# Written task:
Your task is to locate every line holding the string "background" and to copy each of them.

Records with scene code
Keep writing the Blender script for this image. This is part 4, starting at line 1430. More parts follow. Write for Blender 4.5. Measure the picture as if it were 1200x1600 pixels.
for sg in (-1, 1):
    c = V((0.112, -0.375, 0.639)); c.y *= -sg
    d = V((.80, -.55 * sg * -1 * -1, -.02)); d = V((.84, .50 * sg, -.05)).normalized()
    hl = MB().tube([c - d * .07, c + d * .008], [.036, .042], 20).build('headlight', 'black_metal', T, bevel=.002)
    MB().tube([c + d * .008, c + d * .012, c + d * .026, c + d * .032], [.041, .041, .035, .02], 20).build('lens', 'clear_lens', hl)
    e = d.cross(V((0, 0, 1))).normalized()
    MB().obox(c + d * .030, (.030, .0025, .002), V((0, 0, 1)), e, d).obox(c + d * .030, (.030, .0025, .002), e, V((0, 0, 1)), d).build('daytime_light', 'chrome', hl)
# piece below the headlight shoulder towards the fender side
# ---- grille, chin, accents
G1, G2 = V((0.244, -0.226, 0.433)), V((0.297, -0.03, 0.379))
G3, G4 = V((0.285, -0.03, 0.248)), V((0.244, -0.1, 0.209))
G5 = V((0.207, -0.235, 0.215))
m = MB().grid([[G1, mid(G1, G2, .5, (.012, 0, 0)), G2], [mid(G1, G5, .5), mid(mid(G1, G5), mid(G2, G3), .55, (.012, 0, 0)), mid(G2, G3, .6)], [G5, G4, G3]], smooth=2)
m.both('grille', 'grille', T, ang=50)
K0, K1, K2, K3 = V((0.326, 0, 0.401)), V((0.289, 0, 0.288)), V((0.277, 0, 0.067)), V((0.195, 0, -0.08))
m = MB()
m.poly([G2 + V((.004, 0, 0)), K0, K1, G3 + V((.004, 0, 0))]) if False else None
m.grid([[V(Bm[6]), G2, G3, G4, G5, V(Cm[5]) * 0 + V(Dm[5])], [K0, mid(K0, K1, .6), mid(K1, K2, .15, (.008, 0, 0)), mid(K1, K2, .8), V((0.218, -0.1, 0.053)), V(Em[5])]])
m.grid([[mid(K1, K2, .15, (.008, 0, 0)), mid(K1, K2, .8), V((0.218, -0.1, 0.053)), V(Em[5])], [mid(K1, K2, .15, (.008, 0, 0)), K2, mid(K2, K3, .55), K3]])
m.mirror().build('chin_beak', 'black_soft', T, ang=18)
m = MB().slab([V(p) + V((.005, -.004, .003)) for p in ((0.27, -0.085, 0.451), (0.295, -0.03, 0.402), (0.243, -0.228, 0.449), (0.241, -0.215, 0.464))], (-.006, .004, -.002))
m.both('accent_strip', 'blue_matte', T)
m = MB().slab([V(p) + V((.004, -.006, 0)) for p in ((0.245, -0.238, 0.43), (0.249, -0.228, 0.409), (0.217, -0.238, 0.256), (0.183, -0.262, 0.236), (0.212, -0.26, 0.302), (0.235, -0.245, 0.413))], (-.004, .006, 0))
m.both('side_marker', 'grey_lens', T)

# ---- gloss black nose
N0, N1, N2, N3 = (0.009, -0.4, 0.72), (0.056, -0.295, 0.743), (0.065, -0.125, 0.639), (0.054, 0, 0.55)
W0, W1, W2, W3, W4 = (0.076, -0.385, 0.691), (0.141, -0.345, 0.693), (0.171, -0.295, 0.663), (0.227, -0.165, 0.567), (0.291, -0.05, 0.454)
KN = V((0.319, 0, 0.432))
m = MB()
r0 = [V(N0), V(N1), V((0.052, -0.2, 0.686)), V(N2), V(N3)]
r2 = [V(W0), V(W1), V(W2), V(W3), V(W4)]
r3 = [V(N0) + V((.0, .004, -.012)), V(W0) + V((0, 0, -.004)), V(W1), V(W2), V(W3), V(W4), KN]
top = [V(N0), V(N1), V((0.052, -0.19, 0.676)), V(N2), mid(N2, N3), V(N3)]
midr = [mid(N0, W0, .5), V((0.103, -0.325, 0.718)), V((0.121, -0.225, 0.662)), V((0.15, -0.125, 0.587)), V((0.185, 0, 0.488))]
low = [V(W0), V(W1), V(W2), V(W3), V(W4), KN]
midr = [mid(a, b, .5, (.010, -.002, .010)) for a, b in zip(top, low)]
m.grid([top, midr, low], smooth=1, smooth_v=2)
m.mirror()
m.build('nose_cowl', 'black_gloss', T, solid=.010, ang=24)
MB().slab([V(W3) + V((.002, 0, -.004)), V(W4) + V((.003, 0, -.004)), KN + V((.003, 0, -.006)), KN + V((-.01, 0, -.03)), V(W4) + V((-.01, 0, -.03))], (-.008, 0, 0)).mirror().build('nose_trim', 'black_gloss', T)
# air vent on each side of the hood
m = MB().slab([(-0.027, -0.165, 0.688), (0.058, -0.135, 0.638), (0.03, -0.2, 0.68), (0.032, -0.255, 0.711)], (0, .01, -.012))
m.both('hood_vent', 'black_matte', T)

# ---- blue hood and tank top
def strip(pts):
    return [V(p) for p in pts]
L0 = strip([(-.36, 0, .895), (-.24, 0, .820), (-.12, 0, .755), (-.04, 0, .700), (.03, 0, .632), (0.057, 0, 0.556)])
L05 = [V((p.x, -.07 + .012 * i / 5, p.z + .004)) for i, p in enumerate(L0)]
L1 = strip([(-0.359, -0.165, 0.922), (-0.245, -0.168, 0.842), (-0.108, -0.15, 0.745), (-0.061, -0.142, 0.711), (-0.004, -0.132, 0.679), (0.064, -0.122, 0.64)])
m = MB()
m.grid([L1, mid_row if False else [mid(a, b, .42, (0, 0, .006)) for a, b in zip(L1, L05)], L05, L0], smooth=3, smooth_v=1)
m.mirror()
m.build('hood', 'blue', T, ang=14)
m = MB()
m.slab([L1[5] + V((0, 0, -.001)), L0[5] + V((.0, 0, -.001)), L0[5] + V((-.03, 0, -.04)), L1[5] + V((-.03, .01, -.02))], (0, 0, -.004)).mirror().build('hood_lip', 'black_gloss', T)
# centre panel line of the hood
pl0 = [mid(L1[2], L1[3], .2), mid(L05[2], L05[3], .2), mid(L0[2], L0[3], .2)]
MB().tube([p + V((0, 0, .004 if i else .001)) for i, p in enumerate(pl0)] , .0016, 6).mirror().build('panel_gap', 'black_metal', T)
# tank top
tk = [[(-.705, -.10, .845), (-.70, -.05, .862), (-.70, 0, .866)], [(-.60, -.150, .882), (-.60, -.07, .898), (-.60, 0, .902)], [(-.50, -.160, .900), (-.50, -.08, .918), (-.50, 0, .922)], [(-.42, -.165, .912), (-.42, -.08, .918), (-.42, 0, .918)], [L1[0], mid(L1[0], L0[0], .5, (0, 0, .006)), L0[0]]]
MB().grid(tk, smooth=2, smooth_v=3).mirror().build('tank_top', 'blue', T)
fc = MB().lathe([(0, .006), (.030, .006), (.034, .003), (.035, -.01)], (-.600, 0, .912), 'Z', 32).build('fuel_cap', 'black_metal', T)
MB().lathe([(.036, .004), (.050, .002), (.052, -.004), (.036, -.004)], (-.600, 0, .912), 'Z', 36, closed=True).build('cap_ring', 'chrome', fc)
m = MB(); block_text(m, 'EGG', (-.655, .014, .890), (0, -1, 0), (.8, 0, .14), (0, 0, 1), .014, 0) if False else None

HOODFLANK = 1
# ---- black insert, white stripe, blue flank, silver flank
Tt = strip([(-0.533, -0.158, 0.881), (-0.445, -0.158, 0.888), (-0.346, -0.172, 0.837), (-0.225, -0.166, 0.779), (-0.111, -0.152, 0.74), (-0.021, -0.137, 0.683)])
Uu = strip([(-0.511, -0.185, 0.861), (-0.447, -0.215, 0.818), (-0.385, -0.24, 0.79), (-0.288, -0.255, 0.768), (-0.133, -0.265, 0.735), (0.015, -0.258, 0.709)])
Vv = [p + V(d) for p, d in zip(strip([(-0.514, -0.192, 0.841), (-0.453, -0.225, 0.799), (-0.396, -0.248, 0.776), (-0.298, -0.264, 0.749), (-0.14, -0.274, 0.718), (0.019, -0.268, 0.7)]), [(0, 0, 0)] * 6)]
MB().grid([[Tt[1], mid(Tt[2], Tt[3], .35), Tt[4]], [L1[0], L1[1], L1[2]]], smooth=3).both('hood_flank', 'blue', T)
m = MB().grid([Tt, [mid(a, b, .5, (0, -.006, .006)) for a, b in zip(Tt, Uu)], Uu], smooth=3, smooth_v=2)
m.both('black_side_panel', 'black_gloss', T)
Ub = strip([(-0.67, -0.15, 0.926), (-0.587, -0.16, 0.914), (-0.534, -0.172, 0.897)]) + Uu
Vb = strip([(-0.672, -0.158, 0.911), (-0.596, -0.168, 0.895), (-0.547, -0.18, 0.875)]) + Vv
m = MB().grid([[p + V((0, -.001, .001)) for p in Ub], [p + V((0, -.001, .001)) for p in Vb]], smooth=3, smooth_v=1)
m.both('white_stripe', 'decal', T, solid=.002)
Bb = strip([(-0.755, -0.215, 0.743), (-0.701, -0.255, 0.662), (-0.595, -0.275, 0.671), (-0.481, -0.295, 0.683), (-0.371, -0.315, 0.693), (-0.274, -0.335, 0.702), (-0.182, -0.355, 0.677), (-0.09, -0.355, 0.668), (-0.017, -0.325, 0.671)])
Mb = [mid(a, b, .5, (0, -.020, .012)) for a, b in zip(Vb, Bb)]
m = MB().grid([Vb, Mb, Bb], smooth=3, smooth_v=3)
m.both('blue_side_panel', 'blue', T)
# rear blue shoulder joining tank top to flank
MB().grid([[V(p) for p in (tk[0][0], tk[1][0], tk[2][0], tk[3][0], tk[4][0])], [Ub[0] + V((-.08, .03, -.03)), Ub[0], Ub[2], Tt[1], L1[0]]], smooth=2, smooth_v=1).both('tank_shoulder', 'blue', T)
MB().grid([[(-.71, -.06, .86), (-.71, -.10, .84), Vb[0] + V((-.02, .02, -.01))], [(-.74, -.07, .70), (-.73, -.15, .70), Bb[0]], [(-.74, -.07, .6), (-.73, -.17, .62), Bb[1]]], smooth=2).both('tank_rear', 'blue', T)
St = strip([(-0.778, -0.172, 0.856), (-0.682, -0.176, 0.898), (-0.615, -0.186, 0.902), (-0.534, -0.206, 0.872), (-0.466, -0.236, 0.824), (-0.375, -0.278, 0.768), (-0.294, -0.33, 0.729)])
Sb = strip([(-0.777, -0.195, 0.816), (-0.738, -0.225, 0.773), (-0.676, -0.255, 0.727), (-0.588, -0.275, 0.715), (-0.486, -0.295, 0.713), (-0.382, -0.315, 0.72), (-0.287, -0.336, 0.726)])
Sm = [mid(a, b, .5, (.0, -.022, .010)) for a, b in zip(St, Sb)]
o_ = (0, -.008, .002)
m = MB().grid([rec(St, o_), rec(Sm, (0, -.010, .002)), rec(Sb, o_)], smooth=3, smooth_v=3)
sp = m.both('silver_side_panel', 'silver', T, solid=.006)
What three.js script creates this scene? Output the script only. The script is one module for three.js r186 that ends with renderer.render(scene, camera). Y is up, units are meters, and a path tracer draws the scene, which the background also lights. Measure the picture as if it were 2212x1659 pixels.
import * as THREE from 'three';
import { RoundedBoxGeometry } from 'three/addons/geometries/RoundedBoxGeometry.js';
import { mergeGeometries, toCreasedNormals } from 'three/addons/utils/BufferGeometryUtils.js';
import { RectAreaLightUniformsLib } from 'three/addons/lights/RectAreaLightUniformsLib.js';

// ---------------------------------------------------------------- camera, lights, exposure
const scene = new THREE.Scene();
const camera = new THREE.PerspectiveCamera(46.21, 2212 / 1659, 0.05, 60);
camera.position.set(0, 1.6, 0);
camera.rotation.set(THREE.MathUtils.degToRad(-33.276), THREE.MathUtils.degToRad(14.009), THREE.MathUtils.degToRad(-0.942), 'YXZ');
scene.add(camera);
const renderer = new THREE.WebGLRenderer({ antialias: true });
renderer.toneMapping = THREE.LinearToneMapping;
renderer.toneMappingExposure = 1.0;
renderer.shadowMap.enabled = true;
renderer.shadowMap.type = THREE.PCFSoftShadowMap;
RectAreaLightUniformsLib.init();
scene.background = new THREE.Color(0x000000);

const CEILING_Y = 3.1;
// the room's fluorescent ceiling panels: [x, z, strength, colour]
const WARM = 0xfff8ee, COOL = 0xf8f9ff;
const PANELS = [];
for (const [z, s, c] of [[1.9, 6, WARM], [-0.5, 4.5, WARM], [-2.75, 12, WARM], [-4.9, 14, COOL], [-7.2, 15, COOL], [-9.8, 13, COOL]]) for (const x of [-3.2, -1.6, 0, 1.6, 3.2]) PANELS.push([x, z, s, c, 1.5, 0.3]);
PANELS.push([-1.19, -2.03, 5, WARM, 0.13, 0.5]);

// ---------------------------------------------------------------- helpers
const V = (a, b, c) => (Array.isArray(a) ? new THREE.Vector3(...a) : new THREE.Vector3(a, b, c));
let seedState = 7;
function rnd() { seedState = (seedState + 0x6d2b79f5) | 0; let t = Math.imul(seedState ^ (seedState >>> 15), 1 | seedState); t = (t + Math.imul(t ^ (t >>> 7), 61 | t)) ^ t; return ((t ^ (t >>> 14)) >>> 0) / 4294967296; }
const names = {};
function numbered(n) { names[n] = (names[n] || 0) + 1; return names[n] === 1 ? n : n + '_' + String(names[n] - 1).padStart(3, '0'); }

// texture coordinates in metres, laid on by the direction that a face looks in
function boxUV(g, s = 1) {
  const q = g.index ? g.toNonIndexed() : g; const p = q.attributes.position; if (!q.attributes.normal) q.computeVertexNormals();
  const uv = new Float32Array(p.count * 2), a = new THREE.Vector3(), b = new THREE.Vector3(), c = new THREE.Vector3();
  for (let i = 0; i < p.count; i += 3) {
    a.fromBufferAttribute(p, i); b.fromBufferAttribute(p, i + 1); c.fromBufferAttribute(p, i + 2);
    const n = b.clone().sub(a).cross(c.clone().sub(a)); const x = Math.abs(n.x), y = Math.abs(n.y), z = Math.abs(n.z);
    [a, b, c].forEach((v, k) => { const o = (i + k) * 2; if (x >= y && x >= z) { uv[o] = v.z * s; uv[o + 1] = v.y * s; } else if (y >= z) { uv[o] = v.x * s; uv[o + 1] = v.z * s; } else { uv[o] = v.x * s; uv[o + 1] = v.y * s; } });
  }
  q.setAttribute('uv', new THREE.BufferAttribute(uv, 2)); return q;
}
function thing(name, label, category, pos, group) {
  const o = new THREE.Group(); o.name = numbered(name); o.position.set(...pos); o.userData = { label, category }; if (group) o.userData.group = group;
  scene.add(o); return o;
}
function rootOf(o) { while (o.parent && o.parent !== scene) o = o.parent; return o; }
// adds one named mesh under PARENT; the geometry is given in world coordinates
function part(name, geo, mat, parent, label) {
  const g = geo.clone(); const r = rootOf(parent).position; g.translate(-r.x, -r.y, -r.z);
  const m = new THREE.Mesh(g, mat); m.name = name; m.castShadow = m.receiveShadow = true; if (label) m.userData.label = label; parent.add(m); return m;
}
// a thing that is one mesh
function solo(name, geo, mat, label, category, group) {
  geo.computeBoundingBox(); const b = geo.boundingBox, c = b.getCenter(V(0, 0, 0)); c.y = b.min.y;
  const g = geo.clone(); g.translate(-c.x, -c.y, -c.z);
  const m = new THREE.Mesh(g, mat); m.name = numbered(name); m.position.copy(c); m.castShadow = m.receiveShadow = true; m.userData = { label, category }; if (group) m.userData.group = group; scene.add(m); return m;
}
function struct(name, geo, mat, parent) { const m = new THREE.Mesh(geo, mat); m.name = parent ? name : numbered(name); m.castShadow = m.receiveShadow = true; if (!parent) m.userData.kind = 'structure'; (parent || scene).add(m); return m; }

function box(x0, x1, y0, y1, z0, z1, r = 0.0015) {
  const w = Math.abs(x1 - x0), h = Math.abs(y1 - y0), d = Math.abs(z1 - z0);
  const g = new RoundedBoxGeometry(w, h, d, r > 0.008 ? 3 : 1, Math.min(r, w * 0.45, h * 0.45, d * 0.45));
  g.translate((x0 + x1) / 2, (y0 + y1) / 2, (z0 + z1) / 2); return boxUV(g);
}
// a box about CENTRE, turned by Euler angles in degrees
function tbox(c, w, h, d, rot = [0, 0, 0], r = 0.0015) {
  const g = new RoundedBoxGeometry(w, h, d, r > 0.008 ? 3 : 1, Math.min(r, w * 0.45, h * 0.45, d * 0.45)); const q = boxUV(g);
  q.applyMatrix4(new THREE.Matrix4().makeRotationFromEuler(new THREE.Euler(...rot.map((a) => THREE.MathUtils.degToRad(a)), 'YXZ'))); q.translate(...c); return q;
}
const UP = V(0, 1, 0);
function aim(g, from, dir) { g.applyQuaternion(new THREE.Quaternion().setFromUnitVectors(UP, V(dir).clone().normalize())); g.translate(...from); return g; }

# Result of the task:
What three.js script creates this scene? Output the script only. The script is one module for three.js r186 that ends with renderer.render(scene, camera). Y is up, units are meters, and a path tracer draws the scene, which the background also lights. Measure the picture as if it were 2212x1659 pixels.
scene.background = new THREE.Color(0x000000);